------ Data for the task
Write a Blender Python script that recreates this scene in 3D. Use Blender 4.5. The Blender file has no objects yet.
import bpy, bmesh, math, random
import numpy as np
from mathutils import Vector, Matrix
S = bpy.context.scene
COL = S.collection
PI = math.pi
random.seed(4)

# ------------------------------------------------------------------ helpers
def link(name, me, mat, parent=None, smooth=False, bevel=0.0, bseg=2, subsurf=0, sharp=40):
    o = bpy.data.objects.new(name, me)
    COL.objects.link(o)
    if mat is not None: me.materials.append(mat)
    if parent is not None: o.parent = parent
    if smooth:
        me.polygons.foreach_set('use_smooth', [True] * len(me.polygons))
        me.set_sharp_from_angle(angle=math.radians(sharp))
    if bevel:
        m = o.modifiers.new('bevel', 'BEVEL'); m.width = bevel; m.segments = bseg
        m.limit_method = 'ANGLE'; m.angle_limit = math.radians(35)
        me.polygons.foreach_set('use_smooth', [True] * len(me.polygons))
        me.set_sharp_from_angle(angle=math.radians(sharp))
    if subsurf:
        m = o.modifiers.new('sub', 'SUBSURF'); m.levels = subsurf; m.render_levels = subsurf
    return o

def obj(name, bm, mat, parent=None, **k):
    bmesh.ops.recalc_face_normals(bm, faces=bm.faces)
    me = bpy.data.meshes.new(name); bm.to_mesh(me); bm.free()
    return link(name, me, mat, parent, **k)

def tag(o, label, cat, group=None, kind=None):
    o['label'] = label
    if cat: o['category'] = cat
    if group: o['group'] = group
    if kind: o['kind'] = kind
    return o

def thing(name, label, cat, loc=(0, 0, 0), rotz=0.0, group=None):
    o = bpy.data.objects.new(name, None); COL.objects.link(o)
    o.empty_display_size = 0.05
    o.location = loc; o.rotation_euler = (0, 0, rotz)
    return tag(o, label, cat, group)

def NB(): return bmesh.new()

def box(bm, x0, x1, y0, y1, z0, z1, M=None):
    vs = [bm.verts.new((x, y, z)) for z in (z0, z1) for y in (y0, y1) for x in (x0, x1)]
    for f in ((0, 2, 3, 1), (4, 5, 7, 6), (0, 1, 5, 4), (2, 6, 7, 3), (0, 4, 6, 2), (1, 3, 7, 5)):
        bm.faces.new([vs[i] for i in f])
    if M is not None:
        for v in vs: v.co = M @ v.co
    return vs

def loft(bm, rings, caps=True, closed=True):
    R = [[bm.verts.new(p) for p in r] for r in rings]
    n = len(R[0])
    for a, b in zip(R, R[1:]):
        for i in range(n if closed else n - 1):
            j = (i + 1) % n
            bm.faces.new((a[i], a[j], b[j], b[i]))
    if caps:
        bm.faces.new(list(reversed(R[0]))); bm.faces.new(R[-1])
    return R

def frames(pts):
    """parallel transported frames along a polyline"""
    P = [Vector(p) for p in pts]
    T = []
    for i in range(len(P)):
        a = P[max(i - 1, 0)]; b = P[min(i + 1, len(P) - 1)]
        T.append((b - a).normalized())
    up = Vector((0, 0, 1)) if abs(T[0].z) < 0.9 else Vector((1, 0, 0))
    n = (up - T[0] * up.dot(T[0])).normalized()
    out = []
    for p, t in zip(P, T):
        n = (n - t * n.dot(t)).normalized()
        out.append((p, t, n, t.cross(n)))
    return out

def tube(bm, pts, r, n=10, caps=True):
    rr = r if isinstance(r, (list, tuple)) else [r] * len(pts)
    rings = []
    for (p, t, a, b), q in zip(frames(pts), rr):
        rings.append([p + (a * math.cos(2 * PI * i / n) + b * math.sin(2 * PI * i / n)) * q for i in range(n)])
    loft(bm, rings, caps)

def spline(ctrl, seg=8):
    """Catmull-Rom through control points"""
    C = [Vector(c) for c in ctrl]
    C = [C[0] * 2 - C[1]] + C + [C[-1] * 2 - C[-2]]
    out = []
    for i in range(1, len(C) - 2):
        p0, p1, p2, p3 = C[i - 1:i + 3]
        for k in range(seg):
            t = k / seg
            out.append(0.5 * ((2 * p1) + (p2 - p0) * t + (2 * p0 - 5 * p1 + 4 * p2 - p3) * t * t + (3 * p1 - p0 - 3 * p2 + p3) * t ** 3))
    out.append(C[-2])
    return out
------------
------ Data for the task
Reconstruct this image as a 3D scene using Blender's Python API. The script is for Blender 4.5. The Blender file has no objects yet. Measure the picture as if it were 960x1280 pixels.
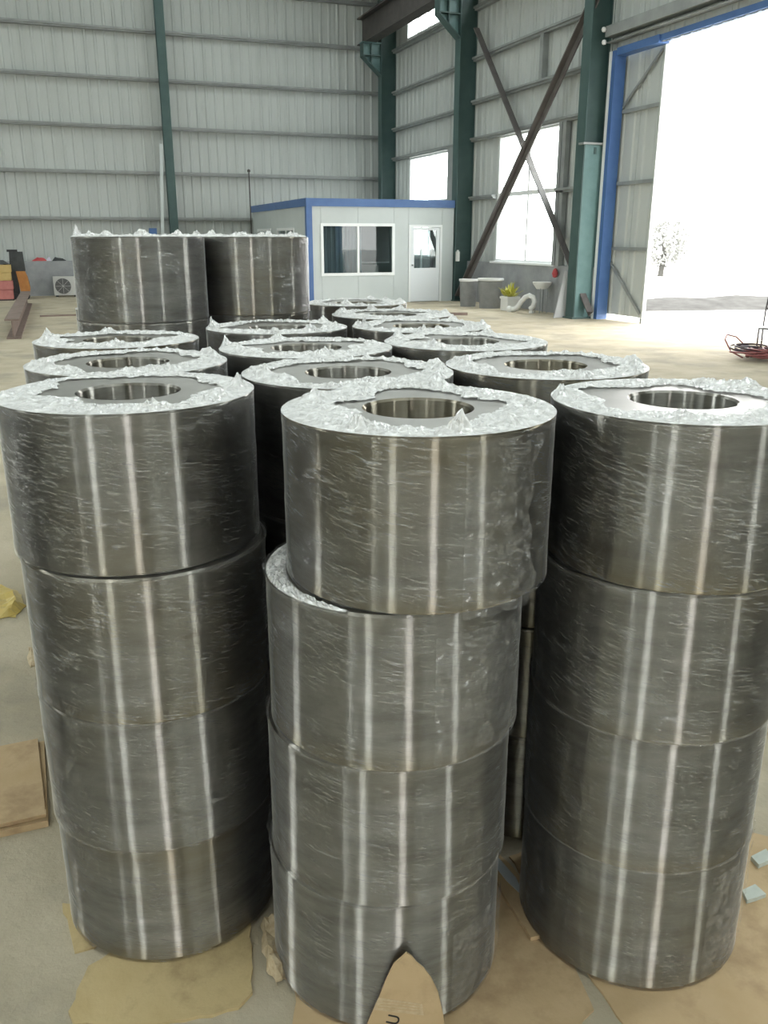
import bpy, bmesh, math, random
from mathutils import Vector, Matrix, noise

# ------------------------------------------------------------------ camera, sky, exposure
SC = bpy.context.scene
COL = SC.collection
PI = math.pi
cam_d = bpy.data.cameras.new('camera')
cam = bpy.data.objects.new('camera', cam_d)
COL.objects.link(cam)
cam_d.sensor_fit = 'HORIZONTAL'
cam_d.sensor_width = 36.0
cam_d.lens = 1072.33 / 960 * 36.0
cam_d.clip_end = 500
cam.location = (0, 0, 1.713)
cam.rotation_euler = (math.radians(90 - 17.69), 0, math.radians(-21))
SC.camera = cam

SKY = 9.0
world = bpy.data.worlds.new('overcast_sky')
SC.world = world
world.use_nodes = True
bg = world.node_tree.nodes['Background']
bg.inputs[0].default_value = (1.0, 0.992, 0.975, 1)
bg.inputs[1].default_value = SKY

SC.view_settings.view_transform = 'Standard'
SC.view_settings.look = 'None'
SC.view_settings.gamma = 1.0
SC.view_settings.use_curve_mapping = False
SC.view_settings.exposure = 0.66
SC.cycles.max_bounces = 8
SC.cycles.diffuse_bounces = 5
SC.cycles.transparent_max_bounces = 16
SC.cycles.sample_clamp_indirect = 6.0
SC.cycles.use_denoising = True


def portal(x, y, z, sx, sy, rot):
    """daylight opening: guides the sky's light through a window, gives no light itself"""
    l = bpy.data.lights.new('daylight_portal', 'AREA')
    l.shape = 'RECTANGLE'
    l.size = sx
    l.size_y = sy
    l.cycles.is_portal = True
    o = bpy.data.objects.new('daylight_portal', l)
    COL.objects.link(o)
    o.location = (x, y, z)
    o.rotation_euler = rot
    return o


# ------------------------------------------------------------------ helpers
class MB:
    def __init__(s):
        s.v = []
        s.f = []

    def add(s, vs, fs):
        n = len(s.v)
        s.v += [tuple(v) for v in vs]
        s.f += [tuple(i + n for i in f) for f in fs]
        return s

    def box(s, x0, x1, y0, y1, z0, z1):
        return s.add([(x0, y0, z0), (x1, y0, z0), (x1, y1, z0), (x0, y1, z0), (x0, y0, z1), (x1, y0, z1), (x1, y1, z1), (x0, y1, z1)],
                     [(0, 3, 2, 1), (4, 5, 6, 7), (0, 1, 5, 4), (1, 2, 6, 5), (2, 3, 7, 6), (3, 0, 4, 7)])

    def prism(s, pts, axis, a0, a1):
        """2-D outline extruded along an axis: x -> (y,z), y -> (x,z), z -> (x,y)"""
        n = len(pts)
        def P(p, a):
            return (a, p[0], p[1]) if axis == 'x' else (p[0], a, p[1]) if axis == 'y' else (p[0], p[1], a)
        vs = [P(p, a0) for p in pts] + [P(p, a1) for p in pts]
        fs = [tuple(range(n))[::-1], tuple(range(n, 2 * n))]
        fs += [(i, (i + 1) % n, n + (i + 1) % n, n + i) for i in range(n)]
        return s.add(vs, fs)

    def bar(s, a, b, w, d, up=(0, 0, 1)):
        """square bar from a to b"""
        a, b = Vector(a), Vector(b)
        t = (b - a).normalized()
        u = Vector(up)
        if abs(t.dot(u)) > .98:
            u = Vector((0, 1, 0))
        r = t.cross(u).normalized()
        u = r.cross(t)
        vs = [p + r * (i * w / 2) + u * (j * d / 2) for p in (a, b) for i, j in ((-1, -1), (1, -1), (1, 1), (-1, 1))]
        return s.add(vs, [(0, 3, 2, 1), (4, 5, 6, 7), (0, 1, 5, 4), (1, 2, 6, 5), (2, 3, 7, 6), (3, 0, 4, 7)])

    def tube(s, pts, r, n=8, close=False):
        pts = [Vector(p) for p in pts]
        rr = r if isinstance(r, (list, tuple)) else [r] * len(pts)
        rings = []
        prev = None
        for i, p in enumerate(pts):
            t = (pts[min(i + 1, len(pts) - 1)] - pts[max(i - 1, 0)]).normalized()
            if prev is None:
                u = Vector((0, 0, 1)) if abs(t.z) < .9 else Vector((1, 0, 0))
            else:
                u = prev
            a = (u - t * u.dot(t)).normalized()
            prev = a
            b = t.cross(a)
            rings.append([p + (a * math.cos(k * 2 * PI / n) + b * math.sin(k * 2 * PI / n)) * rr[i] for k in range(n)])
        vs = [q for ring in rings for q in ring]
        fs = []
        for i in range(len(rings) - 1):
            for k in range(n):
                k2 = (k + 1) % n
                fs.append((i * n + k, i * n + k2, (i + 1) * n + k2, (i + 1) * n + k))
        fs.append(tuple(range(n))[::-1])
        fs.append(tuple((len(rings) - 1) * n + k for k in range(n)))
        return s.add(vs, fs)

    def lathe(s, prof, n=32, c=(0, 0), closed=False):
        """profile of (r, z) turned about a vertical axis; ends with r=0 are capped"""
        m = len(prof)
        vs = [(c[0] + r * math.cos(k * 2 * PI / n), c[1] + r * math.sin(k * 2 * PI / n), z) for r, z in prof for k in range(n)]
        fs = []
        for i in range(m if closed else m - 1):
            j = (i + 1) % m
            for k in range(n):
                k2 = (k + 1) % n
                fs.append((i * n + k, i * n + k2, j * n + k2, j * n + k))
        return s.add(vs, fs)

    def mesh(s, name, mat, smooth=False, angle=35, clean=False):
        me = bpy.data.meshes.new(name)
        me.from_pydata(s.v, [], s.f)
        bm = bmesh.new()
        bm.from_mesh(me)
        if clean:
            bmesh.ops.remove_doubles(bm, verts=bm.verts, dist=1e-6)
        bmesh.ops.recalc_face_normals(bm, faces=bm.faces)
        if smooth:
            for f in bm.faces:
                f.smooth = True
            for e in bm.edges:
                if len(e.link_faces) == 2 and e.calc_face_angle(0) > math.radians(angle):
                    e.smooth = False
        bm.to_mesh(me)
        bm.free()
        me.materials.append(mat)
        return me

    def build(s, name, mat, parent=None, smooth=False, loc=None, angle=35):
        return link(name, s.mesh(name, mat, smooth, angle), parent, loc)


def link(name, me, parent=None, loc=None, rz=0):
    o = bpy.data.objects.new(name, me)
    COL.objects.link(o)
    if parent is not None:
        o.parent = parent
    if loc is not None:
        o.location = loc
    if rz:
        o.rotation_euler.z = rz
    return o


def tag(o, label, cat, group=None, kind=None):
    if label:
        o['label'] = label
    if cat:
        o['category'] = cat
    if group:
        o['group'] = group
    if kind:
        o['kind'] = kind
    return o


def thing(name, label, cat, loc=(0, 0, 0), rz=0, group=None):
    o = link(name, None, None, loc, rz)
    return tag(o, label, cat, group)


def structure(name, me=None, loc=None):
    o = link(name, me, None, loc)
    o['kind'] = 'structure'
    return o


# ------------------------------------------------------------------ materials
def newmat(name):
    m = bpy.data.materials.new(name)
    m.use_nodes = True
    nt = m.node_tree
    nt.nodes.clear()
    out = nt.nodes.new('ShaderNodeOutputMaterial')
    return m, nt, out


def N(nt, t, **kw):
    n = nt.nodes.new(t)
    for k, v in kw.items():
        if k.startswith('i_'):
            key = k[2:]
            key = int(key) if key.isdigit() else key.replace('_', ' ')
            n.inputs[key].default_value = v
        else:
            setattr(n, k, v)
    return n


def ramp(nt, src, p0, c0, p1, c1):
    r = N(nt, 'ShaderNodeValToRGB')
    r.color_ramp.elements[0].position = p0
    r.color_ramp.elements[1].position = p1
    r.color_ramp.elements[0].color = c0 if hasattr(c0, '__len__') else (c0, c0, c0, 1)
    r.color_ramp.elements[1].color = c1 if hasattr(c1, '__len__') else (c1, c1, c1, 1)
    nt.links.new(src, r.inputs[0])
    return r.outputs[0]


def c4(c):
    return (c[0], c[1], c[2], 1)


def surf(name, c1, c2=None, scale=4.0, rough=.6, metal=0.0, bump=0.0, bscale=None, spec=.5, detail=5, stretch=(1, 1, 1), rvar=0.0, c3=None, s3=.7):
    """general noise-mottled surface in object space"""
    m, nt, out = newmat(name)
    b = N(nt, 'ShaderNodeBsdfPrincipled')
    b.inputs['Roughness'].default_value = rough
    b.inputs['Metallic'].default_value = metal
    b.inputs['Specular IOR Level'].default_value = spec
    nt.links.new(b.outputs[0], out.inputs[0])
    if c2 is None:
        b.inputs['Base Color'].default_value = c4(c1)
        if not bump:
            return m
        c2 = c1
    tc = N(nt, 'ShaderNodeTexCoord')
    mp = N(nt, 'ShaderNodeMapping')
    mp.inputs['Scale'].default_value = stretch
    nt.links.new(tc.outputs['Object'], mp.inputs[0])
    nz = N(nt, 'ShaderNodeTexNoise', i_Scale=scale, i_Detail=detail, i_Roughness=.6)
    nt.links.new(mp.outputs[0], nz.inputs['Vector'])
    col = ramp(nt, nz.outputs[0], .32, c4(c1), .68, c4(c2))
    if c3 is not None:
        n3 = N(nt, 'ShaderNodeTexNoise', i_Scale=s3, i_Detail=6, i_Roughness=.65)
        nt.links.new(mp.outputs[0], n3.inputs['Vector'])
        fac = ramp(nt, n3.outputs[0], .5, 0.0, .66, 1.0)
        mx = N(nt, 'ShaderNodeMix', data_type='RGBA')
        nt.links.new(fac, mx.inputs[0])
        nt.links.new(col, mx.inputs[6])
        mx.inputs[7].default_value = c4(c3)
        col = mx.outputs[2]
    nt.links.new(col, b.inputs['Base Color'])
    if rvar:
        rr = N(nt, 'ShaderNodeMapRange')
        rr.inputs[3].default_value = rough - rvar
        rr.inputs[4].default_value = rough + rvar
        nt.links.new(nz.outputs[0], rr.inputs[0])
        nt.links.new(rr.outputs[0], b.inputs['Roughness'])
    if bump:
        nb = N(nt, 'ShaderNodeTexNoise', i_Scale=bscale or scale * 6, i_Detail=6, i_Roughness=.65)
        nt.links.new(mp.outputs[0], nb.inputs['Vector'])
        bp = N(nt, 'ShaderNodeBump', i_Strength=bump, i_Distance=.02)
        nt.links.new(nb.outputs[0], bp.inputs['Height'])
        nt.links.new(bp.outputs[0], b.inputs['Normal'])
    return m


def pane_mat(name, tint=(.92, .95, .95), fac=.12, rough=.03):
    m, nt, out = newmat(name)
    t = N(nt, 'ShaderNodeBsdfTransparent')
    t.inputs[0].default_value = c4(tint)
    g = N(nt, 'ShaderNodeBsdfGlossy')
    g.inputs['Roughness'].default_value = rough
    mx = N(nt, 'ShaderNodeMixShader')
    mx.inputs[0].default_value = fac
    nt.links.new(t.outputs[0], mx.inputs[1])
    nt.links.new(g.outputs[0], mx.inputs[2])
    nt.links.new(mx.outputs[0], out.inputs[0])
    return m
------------
> _Written request_: Reply with one number only: how many lines of the listing hold "Python"?

> _Written solution_: 2